Rot-Grün-Rot fordert Wahlrecht für Ausländer

Beitrag zur Integration / Anhörung im Innenausschuss Sigrid Averesch

BERLIN. Grüne, Linkspartei und SPD haben sich für ein kommunales Wahlrecht für Ausländer , die nicht aus der EU stammen, ausgesprochen. "Migranten müssen mehr Rechte erhalten", sagte Sevim Dagdelen von der Linkspartei der Berliner Zeitung. "Das Wahlrecht ist dabei zentral." Der Grünen-Politiker Josef Winker betonte: "Wer dauerhaft in Deutschland lebt, soll demokratisch mitbestimmen." Es sei höchste Zeit, dass Deutschland sein Wahlrecht ändere.

Heute findet im Bundestagsinnenausschuss zu diesem Thema eine Anhörung von Sachverständigen statt. Sowohl die Grünen wie auch die Linkspartei haben einen Antrag in den Bundestag eingebracht, das kommunale Wahlrecht für Ausländer einzuführen.Dagdelen, migrationspolitische Sprecherin der Fraktion Die Linke, verwies darauf, dass in Deutschland rund 4,6 Millionen Ausländer aus Nicht-EU-Staaten leben. Die Aufenthaltsdauer betrage durchschnittlich 17 Jahre. "Diese Migranten sind von elementaren Gestaltungsmöglichkeiten ausgeschlossen", kritisierte sie.
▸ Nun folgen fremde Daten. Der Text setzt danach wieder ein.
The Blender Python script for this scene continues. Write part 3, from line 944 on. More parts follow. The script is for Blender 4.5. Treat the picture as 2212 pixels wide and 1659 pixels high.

Dagdelen beklagte zudem eine Ungleichbehandlung zwischen EU-Bürgern, die seit Mitte der 90er-Jahre in den Kommunen wählen dürfen, und Ausländern aus Nicht-EU-Staaten. "Diese Ungleichbehandlung ist unerträglich." Bereits in 16 EU-Staaten dürften Migranten in den Gemeinden wählen. Winkler, migrationspolitischer Sprecher der Grünen, hob die Verbindung zwischen Wahlrecht und Integration hervor. "Integration bedeutet Teilhabe, und Integration findet auf lokaler Ebene statt."

Auch die SPD fordert seit Jahren das kommunale Wahlrecht für Ausländer. "Demokratische Mitwirkung ist ein Menschenrecht. Das sollte nicht auf Nationalitäten beschränkt sein", sagte der SPD-Politiker Klaus-Uwe Benneter. "Wenn ausländische Bürger das aktive und passive Wahlrecht erhalten würden, könnten sie sich stärker einbringen. Das würde die Integration fördern." Allerdings sträubt sich der Koalitionspartner Union bisher gegen dieses Ansinnen. Im Koalitionsvertrag ist nur vorgesehen, dass die große Koalition diese Frage prüft.

Verhalten reagierte die innenpolitische Sprecherin der FDP-Bundestagsfraktion, Gisela Piltz. "Die Eröffnung des Wahlrechts für Nicht-EU-Ausländer auf kommunaler Ebene ist für die FDP-Fraktion kein Tabu", sagte Piltz. "Alle Möglichkeiten, die Integration von Migranten zu fördern, müssen geprüft werden." Die FDP sehe aber Beratungsbedarf bei der Frage einer Zersplitterung des Wahlrechts auf Bundes-, Länder- und kommunaler Ebene.

Voraussetzung für das kommunale Wahlrecht für Ausländer ist eine Änderung des Grundgesetzes. Dazu ist eine Zweidrittelmehrheit im Parlament und im Bundesrat nötig. Umstritten ist, ob das kommunale Wahlrecht verfassungsrechtlich möglich ist. 1990 hatte das Bundesverfassungsgericht dies verneint.

Im Mittelpunkt der heutigen Anhörung steht die Frage, ob nach dem Grundgesetz nur Deutsche wählen dürfen. Die Experten bewerten dies unterschiedlich. Klaus Rennert, Richter am Bundesverwaltungsgericht, argumentiert, dass die Staatsgewalt nur von Deutschen ausgeht. "Darauf beruht unsere Verfassungsordnung." Die Anträge der Grünen und Linkspartei zielten darauf, das Volk der deutschen Staatsangehörigen durch eine anders umschriebene Wählerschaft zu ersetzen.

Diese Ansicht sieht der Jurist Felix Hanschmann vom Max-Planck-Institut für ausländisches öffentliches Recht und Völkerrecht als widerlegt an. Mittlerweile dürften EU-Bürger in den Kommunen wählen dürfen. Damit habe de facto "der Staatsvolkbegriff des Grundgesetzes eine Änderung erfahren", so Hanschmann. Der Staatsvolkbegriff habe sich quasi europäisiert. Deshalb sei die Einführung des kommunalen Wahlrechts für Nicht-EU-Bürger verfassungsrechtlich möglich.